It's like intense orgasmic sex, but even more complete...
What I love about drumming
(by Kim who has been twice so far)
When you first arrive, and the drum circle is already in progress, I love the beckoning of the tribal rhythm, feel drawn by the power. It calls me to enter, it says, come - be part of the beauty and the power!
Finding a spot & getting comfortable, all the while feeling the beat emanating through my body, I pick up my drum. Slowly, allowing my hands to pick out an underlying rhythm, I start to drum. At first, I find myself making minor adjustments, trial and error of a few different beat patterns. I love that if I do happen to err and go out of sync, at Jaime's events there are so many people there, drumming, that my "mistake" is just superimposed into somebody's rhythm. After a time, I always seem to settle into a drum beat, that I can work with, and is comfortably sustainable, yet allows for improvisation without losing focus.
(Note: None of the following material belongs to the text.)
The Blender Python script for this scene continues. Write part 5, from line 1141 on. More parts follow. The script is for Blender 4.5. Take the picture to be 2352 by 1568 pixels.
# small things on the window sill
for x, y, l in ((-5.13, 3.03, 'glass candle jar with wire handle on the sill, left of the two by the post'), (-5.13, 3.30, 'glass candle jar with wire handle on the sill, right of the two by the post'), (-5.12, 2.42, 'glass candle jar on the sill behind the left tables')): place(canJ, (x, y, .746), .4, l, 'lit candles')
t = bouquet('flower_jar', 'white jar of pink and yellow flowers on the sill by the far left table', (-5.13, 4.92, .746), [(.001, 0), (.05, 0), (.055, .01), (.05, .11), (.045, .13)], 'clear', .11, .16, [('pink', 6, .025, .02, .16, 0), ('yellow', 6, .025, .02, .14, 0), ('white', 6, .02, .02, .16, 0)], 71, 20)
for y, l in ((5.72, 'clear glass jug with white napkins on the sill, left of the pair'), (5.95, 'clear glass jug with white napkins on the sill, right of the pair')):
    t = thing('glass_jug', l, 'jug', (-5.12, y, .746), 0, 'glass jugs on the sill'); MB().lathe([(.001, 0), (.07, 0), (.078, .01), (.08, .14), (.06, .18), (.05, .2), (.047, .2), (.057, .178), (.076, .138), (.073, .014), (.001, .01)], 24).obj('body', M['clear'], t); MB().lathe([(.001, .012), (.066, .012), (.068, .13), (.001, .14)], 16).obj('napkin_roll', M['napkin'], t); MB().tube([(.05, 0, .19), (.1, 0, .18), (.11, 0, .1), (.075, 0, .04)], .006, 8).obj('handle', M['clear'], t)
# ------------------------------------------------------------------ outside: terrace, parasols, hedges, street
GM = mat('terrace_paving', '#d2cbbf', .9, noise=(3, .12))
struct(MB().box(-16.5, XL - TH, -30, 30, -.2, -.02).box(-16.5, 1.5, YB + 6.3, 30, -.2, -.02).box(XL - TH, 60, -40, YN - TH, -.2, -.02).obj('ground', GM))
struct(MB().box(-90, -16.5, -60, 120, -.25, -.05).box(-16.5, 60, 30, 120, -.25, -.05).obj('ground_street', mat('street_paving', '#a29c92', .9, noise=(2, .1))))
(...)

Then the magical moment begins. When I realize that my hands seem to no longer be moving through any effort of my own. Like I'm somehow disengaged from my body, and have become part of something greater than myself. No, correct that - like I've become somehow MORE of myself, or brought forward the part of myself that is connected to all else. At this point, the rhythm of the group transforms. The group seems to be united. It becomes alive, really alive. It becomes it's own living and breathing thing. A fantastic, wild, loving, powerful, raw and pure thing. It reverberates through the group (the tribe), it is composed of elements that we all have a part in contributing to. We let go. And just "be" with it. This amazing rhythm we have created yet creates itself.
After a time, the intensity starts to soften, without losing the unity. Gently, gradually, we allow it to come to a stop. The feeling thereafter is of complete and total peace. Similar to the feeling after wonderfully intense orgasmic sex, but even more complete. The rhythm has been satisfied. My soul is glowing, happy, and at peace.